• **Problem requirements**:
Your job is to restate each entry word for word.

# start of Records provided

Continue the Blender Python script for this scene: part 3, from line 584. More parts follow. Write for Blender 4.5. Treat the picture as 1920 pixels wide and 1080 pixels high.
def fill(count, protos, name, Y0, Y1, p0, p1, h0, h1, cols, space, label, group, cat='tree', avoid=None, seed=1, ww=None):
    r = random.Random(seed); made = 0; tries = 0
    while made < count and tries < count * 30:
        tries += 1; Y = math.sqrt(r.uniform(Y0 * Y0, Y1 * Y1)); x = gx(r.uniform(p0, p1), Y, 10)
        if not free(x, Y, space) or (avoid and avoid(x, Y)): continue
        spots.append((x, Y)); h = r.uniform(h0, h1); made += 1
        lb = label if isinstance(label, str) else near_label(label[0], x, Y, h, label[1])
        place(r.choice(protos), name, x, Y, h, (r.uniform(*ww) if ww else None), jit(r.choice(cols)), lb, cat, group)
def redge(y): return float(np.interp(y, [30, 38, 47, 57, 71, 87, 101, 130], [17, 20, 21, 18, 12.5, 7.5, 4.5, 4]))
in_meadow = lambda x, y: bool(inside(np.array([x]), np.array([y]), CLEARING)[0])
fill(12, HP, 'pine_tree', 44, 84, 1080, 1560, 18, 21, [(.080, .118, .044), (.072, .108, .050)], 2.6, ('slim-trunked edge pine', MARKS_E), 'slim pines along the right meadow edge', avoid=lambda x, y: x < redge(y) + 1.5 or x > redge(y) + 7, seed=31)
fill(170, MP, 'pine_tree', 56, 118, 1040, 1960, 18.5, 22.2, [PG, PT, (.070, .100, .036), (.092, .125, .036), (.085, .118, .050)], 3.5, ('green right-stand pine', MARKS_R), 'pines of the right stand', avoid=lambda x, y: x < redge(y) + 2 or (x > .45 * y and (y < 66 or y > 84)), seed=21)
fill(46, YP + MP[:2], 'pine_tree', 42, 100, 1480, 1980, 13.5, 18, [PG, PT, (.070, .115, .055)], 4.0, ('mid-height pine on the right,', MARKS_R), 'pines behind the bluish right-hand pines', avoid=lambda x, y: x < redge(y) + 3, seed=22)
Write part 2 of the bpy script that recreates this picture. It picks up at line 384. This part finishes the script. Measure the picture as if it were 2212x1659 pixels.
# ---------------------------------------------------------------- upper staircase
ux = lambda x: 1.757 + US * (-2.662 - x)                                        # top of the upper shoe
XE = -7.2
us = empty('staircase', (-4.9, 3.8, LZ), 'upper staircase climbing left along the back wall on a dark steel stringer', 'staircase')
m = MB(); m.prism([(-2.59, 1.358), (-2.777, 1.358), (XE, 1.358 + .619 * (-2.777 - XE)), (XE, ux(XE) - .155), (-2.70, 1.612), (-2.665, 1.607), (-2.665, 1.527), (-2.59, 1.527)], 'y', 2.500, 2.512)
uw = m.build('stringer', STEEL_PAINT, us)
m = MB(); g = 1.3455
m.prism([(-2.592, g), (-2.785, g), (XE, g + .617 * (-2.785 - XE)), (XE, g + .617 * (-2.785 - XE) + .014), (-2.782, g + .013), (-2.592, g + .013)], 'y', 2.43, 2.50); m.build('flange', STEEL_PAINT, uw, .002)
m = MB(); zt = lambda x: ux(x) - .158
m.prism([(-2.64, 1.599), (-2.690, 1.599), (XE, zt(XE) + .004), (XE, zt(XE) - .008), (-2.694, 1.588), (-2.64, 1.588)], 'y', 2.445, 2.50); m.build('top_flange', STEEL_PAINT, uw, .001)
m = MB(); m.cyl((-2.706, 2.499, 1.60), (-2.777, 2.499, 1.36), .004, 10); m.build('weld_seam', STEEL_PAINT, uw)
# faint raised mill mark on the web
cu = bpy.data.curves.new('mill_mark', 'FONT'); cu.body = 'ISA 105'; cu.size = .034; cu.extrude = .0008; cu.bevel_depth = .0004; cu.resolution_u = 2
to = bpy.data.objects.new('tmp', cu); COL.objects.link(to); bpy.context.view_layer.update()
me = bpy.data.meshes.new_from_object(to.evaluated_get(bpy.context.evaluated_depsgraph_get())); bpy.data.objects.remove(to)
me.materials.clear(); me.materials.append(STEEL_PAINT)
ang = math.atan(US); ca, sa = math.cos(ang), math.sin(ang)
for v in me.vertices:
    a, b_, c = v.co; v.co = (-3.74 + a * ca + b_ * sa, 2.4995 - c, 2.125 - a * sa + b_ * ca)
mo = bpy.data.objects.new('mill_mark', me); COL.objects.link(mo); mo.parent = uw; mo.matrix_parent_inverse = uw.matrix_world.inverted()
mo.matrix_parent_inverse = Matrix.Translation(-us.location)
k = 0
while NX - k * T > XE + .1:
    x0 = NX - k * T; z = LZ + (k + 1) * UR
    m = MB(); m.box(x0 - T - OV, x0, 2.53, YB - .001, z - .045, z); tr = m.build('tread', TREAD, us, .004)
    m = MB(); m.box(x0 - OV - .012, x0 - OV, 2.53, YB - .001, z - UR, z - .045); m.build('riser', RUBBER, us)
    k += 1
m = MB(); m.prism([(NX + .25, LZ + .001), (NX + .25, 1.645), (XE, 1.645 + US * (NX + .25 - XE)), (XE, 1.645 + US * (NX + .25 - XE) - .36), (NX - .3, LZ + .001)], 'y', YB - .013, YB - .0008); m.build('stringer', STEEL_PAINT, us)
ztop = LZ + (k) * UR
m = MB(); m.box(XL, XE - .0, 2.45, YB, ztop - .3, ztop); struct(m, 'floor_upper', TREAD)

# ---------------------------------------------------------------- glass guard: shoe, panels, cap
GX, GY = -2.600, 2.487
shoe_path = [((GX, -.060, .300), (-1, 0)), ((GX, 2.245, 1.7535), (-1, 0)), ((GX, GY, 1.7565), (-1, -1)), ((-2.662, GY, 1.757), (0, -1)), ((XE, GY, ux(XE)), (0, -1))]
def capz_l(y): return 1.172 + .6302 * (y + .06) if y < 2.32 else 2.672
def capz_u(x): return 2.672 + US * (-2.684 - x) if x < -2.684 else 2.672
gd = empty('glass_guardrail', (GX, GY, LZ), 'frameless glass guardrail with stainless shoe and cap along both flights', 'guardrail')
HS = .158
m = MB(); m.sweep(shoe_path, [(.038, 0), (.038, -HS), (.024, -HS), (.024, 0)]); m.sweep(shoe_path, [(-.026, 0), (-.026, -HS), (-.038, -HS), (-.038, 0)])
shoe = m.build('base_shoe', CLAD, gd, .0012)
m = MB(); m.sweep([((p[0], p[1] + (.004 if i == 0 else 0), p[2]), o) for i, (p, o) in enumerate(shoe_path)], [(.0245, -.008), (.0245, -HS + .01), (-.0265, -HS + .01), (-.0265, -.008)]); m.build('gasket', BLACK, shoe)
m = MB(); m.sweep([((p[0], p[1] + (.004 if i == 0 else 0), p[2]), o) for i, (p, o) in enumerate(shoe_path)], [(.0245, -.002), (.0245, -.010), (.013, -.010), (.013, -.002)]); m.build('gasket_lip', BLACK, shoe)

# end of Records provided

• **Expected answer**:
Continue the Blender Python script for this scene: part 3, from line 584. More parts follow. Write for Blender 4.5. Treat the picture as 1920 pixels wide and 1080 pixels high.
def fill(count, protos, name, Y0, Y1, p0, p1, h0, h1, cols, space, label, group, cat='tree', avoid=None, seed=1, ww=None):
    r = random.Random(seed); made = 0; tries = 0
    while made < count and tries < count * 30:
        tries += 1; Y = math.sqrt(r.uniform(Y0 * Y0, Y1 * Y1)); x = gx(r.uniform(p0, p1), Y, 10)
        if not free(x, Y, space) or (avoid and avoid(x, Y)): continue
        spots.append((x, Y)); h = r.uniform(h0, h1); made += 1
        lb = label if isinstance(label, str) else near_label(label[0], x, Y, h, label[1])
        place(r.choice(protos), name, x, Y, h, (r.uniform(*ww) if ww else None), jit(r.choice(cols)), lb, cat, group)
def redge(y): return float(np.interp(y, [30, 38, 47, 57, 71, 87, 101, 130], [17, 20, 21, 18, 12.5, 7.5, 4.5, 4]))
in_meadow = lambda x, y: bool(inside(np.array([x]), np.array([y]), CLEARING)[0])
fill(12, HP, 'pine_tree', 44, 84, 1080, 1560, 18, 21, [(.080, .118, .044), (.072, .108, .050)], 2.6, ('slim-trunked edge pine', MARKS_E), 'slim pines along the right meadow edge', avoid=lambda x, y: x < redge(y) + 1.5 or x > redge(y) + 7, seed=31)
fill(170, MP, 'pine_tree', 56, 118, 1040, 1960, 18.5, 22.2, [PG, PT, (.070, .100, .036), (.092, .125, .036), (.085, .118, .050)], 3.5, ('green right-stand pine', MARKS_R), 'pines of the right stand', avoid=lambda x, y: x < redge(y) + 2 or (x > .45 * y and (y < 66 or y > 84)), seed=21)
fill(46, YP + MP[:2], 'pine_tree', 42, 100, 1480, 1980, 13.5, 18, [PG, PT, (.070, .115, .055)], 4.0, ('mid-height pine on the right,', MARKS_R), 'pines behind the bluish right-hand pines', avoid=lambda x, y: x < redge(y) + 3, seed=22)
Write part 2 of the bpy script that recreates this picture. It picks up at line 384. This part finishes the script. Measure the picture as if it were 2212x1659 pixels.
# ---------------------------------------------------------------- upper staircase
ux = lambda x: 1.757 + US * (-2.662 - x)                                        # top of the upper shoe
XE = -7.2
us = empty('staircase', (-4.9, 3.8, LZ), 'upper staircase climbing left along the back wall on a dark steel stringer', 'staircase')
m = MB(); m.prism([(-2.59, 1.358), (-2.777, 1.358), (XE, 1.358 + .619 * (-2.777 - XE)), (XE, ux(XE) - .155), (-2.70, 1.612), (-2.665, 1.607), (-2.665, 1.527), (-2.59, 1.527)], 'y', 2.500, 2.512)
uw = m.build('stringer', STEEL_PAINT, us)
m = MB(); g = 1.3455
m.prism([(-2.592, g), (-2.785, g), (XE, g + .617 * (-2.785 - XE)), (XE, g + .617 * (-2.785 - XE) + .014), (-2.782, g + .013), (-2.592, g + .013)], 'y', 2.43, 2.50); m.build('flange', STEEL_PAINT, uw, .002)
m = MB(); zt = lambda x: ux(x) - .158
m.prism([(-2.64, 1.599), (-2.690, 1.599), (XE, zt(XE) + .004), (XE, zt(XE) - .008), (-2.694, 1.588), (-2.64, 1.588)], 'y', 2.445, 2.50); m.build('top_flange', STEEL_PAINT, uw, .001)
m = MB(); m.cyl((-2.706, 2.499, 1.60), (-2.777, 2.499, 1.36), .004, 10); m.build('weld_seam', STEEL_PAINT, uw)
# faint raised mill mark on the web
cu = bpy.data.curves.new('mill_mark', 'FONT'); cu.body = 'ISA 105'; cu.size = .034; cu.extrude = .0008; cu.bevel_depth = .0004; cu.resolution_u = 2
to = bpy.data.objects.new('tmp', cu); COL.objects.link(to); bpy.context.view_layer.update()
me = bpy.data.meshes.new_from_object(to.evaluated_get(bpy.context.evaluated_depsgraph_get())); bpy.data.objects.remove(to)
me.materials.clear(); me.materials.append(STEEL_PAINT)
ang = math.atan(US); ca, sa = math.cos(ang), math.sin(ang)
for v in me.vertices:
    a, b_, c = v.co; v.co = (-3.74 + a * ca + b_ * sa, 2.4995 - c, 2.125 - a * sa + b_ * ca)
mo = bpy.data.objects.new('mill_mark', me); COL.objects.link(mo); mo.parent = uw; mo.matrix_parent_inverse = uw.matrix_world.inverted()
mo.matrix_parent_inverse = Matrix.Translation(-us.location)
k = 0
while NX - k * T > XE + .1:
    x0 = NX - k * T; z = LZ + (k + 1) * UR
    m = MB(); m.box(x0 - T - OV, x0, 2.53, YB - .001, z - .045, z); tr = m.build('tread', TREAD, us, .004)
    m = MB(); m.box(x0 - OV - .012, x0 - OV, 2.53, YB - .001, z - UR, z - .045); m.build('riser', RUBBER, us)
    k += 1
m = MB(); m.prism([(NX + .25, LZ + .001), (NX + .25, 1.645), (XE, 1.645 + US * (NX + .25 - XE)), (XE, 1.645 + US * (NX + .25 - XE) - .36), (NX - .3, LZ + .001)], 'y', YB - .013, YB - .0008); m.build('stringer', STEEL_PAINT, us)
ztop = LZ + (k) * UR
m = MB(); m.box(XL, XE - .0, 2.45, YB, ztop - .3, ztop); struct(m, 'floor_upper', TREAD)

# ---------------------------------------------------------------- glass guard: shoe, panels, cap
GX, GY = -2.600, 2.487
shoe_path = [((GX, -.060, .300), (-1, 0)), ((GX, 2.245, 1.7535), (-1, 0)), ((GX, GY, 1.7565), (-1, -1)), ((-2.662, GY, 1.757), (0, -1)), ((XE, GY, ux(XE)), (0, -1))]
def capz_l(y): return 1.172 + .6302 * (y + .06) if y < 2.32 else 2.672
def capz_u(x): return 2.672 + US * (-2.684 - x) if x < -2.684 else 2.672
gd = empty('glass_guardrail', (GX, GY, LZ), 'frameless glass guardrail with stainless shoe and cap along both flights', 'guardrail')
HS = .158
m = MB(); m.sweep(shoe_path, [(.038, 0), (.038, -HS), (.024, -HS), (.024, 0)]); m.sweep(shoe_path, [(-.026, 0), (-.026, -HS), (-.038, -HS), (-.038, 0)])
shoe = m.build('base_shoe', CLAD, gd, .0012)
m = MB(); m.sweep([((p[0], p[1] + (.004 if i == 0 else 0), p[2]), o) for i, (p, o) in enumerate(shoe_path)], [(.0245, -.008), (.0245, -HS + .01), (-.0265, -HS + .01), (-.0265, -.008)]); m.build('gasket', BLACK, shoe)
m = MB(); m.sweep([((p[0], p[1] + (.004 if i == 0 else 0), p[2]), o) for i, (p, o) in enumerate(shoe_path)], [(.0245, -.002), (.0245, -.010), (.013, -.010), (.013, -.002)]); m.build('gasket_lip', BLACK, shoe)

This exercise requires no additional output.